▶ **SUPPLIED MATERIAL**:
* start *

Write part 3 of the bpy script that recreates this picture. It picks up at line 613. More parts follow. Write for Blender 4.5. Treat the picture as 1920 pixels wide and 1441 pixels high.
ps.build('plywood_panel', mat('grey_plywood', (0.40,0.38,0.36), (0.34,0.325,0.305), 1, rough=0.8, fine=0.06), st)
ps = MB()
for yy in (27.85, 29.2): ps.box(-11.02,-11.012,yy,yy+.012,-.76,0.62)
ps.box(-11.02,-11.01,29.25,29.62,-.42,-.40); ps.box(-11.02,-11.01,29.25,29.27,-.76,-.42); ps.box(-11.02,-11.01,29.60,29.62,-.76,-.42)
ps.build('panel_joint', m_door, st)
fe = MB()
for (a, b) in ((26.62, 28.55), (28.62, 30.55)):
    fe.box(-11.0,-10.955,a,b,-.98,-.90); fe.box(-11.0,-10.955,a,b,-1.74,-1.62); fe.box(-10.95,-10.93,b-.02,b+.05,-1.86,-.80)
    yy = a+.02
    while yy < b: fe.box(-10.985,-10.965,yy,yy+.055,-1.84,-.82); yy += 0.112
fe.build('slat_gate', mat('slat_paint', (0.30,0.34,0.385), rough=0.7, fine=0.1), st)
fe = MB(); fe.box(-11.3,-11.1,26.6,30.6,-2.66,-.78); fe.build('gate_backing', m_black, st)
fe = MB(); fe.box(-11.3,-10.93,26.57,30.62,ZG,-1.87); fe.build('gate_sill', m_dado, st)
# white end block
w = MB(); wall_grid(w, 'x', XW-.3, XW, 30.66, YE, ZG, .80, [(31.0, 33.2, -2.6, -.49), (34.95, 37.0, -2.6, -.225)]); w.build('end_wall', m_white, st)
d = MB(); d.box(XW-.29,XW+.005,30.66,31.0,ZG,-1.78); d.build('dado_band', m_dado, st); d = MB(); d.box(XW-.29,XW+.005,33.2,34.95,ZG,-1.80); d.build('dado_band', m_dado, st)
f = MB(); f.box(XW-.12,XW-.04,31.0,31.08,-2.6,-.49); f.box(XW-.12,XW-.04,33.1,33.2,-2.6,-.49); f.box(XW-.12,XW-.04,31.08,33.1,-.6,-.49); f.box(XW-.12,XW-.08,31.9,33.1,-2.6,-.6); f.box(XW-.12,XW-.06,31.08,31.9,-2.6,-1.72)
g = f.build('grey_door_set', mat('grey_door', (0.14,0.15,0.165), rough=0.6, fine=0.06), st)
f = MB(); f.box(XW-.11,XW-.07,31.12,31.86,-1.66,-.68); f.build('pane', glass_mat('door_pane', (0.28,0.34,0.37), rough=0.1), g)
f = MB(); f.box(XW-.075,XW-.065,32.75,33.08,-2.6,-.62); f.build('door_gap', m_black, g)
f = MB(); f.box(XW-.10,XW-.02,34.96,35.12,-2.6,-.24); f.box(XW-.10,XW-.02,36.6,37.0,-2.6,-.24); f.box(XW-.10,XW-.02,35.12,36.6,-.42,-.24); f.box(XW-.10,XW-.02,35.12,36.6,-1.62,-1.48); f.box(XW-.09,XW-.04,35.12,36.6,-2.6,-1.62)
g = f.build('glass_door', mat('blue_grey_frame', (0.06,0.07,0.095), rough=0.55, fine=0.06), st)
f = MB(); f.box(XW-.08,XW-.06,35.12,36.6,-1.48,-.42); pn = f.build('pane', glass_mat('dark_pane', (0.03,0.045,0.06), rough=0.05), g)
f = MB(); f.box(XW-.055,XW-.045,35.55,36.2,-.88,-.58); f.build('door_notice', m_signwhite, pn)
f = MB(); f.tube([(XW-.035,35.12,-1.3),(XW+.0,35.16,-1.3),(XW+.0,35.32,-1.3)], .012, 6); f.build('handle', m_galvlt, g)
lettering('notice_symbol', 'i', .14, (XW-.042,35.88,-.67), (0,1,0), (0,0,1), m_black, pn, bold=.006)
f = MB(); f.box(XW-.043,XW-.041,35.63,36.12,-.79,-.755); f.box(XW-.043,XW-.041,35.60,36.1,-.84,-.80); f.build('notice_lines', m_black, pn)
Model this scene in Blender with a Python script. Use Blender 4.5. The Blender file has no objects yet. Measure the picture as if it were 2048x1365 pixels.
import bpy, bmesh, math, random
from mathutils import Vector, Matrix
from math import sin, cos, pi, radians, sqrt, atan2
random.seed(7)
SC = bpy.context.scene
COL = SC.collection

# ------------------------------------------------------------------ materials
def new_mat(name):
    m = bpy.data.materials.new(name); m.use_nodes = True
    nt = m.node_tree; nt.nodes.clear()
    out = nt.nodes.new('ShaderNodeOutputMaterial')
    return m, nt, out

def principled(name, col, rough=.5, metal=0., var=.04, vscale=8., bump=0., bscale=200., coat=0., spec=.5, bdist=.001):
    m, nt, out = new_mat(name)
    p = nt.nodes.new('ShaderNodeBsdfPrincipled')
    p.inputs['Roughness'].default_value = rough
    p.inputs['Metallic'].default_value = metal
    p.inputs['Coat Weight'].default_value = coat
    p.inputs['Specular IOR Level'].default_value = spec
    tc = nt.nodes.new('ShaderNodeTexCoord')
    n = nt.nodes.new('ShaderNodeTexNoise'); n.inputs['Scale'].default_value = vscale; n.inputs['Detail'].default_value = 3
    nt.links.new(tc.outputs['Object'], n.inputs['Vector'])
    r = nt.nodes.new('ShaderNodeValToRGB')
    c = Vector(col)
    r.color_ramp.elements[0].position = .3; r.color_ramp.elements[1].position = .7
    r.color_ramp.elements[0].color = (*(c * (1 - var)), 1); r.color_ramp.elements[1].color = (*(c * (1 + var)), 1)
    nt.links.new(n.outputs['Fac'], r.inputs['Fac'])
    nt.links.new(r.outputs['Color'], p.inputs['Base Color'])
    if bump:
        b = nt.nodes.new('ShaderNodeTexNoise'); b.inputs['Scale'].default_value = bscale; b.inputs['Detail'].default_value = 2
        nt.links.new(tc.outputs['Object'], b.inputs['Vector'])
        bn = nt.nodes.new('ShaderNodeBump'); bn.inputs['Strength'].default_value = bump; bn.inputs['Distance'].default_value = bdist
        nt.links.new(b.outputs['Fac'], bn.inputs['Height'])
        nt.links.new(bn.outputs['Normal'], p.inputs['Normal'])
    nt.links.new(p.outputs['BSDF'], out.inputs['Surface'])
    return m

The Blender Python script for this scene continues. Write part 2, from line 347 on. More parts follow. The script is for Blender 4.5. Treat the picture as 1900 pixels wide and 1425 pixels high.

* end *

▶ **WORK TO DO**: The entries above should be repeated exactly, every one of them.

▶ **SOLUTION TO THIS TASK**:
Write part 3 of the bpy script that recreates this picture. It picks up at line 613. More parts follow. Write for Blender 4.5. Treat the picture as 1920 pixels wide and 1441 pixels high.
ps.build('plywood_panel', mat('grey_plywood', (0.40,0.38,0.36), (0.34,0.325,0.305), 1, rough=0.8, fine=0.06), st)
ps = MB()
for yy in (27.85, 29.2): ps.box(-11.02,-11.012,yy,yy+.012,-.76,0.62)
ps.box(-11.02,-11.01,29.25,29.62,-.42,-.40); ps.box(-11.02,-11.01,29.25,29.27,-.76,-.42); ps.box(-11.02,-11.01,29.60,29.62,-.76,-.42)
ps.build('panel_joint', m_door, st)
fe = MB()
for (a, b) in ((26.62, 28.55), (28.62, 30.55)):
    fe.box(-11.0,-10.955,a,b,-.98,-.90); fe.box(-11.0,-10.955,a,b,-1.74,-1.62); fe.box(-10.95,-10.93,b-.02,b+.05,-1.86,-.80)
    yy = a+.02
    while yy < b: fe.box(-10.985,-10.965,yy,yy+.055,-1.84,-.82); yy += 0.112
fe.build('slat_gate', mat('slat_paint', (0.30,0.34,0.385), rough=0.7, fine=0.1), st)
fe = MB(); fe.box(-11.3,-11.1,26.6,30.6,-2.66,-.78); fe.build('gate_backing', m_black, st)
fe = MB(); fe.box(-11.3,-10.93,26.57,30.62,ZG,-1.87); fe.build('gate_sill', m_dado, st)
# white end block
w = MB(); wall_grid(w, 'x', XW-.3, XW, 30.66, YE, ZG, .80, [(31.0, 33.2, -2.6, -.49), (34.95, 37.0, -2.6, -.225)]); w.build('end_wall', m_white, st)
d = MB(); d.box(XW-.29,XW+.005,30.66,31.0,ZG,-1.78); d.build('dado_band', m_dado, st); d = MB(); d.box(XW-.29,XW+.005,33.2,34.95,ZG,-1.80); d.build('dado_band', m_dado, st)
f = MB(); f.box(XW-.12,XW-.04,31.0,31.08,-2.6,-.49); f.box(XW-.12,XW-.04,33.1,33.2,-2.6,-.49); f.box(XW-.12,XW-.04,31.08,33.1,-.6,-.49); f.box(XW-.12,XW-.08,31.9,33.1,-2.6,-.6); f.box(XW-.12,XW-.06,31.08,31.9,-2.6,-1.72)
g = f.build('grey_door_set', mat('grey_door', (0.14,0.15,0.165), rough=0.6, fine=0.06), st)
f = MB(); f.box(XW-.11,XW-.07,31.12,31.86,-1.66,-.68); f.build('pane', glass_mat('door_pane', (0.28,0.34,0.37), rough=0.1), g)
f = MB(); f.box(XW-.075,XW-.065,32.75,33.08,-2.6,-.62); f.build('door_gap', m_black, g)
f = MB(); f.box(XW-.10,XW-.02,34.96,35.12,-2.6,-.24); f.box(XW-.10,XW-.02,36.6,37.0,-2.6,-.24); f.box(XW-.10,XW-.02,35.12,36.6,-.42,-.24); f.box(XW-.10,XW-.02,35.12,36.6,-1.62,-1.48); f.box(XW-.09,XW-.04,35.12,36.6,-2.6,-1.62)
g = f.build('glass_door', mat('blue_grey_frame', (0.06,0.07,0.095), rough=0.55, fine=0.06), st)
f = MB(); f.box(XW-.08,XW-.06,35.12,36.6,-1.48,-.42); pn = f.build('pane', glass_mat('dark_pane', (0.03,0.045,0.06), rough=0.05), g)
f = MB(); f.box(XW-.055,XW-.045,35.55,36.2,-.88,-.58); f.build('door_notice', m_signwhite, pn)
f = MB(); f.tube([(XW-.035,35.12,-1.3),(XW+.0,35.16,-1.3),(XW+.0,35.32,-1.3)], .012, 6); f.build('handle', m_galvlt, g)
lettering('notice_symbol', 'i', .14, (XW-.042,35.88,-.67), (0,1,0), (0,0,1), m_black, pn, bold=.006)
f = MB(); f.box(XW-.043,XW-.041,35.63,36.12,-.79,-.755); f.box(XW-.043,XW-.041,35.60,36.1,-.84,-.80); f.build('notice_lines', m_black, pn)
Model this scene in Blender with a Python script. Use Blender 4.5. The Blender file has no objects yet. Measure the picture as if it were 2048x1365 pixels.
import bpy, bmesh, math, random
from mathutils import Vector, Matrix
from math import sin, cos, pi, radians, sqrt, atan2
random.seed(7)
SC = bpy.context.scene
COL = SC.collection

# ------------------------------------------------------------------ materials
def new_mat(name):
    m = bpy.data.materials.new(name); m.use_nodes = True
    nt = m.node_tree; nt.nodes.clear()
    out = nt.nodes.new('ShaderNodeOutputMaterial')
    return m, nt, out

def principled(name, col, rough=.5, metal=0., var=.04, vscale=8., bump=0., bscale=200., coat=0., spec=.5, bdist=.001):
    m, nt, out = new_mat(name)
    p = nt.nodes.new('ShaderNodeBsdfPrincipled')
    p.inputs['Roughness'].default_value = rough
    p.inputs['Metallic'].default_value = metal
    p.inputs['Coat Weight'].default_value = coat
    p.inputs['Specular IOR Level'].default_value = spec
    tc = nt.nodes.new('ShaderNodeTexCoord')
    n = nt.nodes.new('ShaderNodeTexNoise'); n.inputs['Scale'].default_value = vscale; n.inputs['Detail'].default_value = 3
    nt.links.new(tc.outputs['Object'], n.inputs['Vector'])
    r = nt.nodes.new('ShaderNodeValToRGB')
    c = Vector(col)
    r.color_ramp.elements[0].position = .3; r.color_ramp.elements[1].position = .7
    r.color_ramp.elements[0].color = (*(c * (1 - var)), 1); r.color_ramp.elements[1].color = (*(c * (1 + var)), 1)
    nt.links.new(n.outputs['Fac'], r.inputs['Fac'])
    nt.links.new(r.outputs['Color'], p.inputs['Base Color'])
    if bump:
        b = nt.nodes.new('ShaderNodeTexNoise'); b.inputs['Scale'].default_value = bscale; b.inputs['Detail'].default_value = 2
        nt.links.new(tc.outputs['Object'], b.inputs['Vector'])
        bn = nt.nodes.new('ShaderNodeBump'); bn.inputs['Strength'].default_value = bump; bn.inputs['Distance'].default_value = bdist
        nt.links.new(b.outputs['Fac'], bn.inputs['Height'])
        nt.links.new(bn.outputs['Normal'], p.inputs['Normal'])
    nt.links.new(p.outputs['BSDF'], out.inputs['Surface'])
    return m

The Blender Python script for this scene continues. Write part 2, from line 347 on. More parts follow. The script is for Blender 4.5. Treat the picture as 1900 pixels wide and 1425 pixels high.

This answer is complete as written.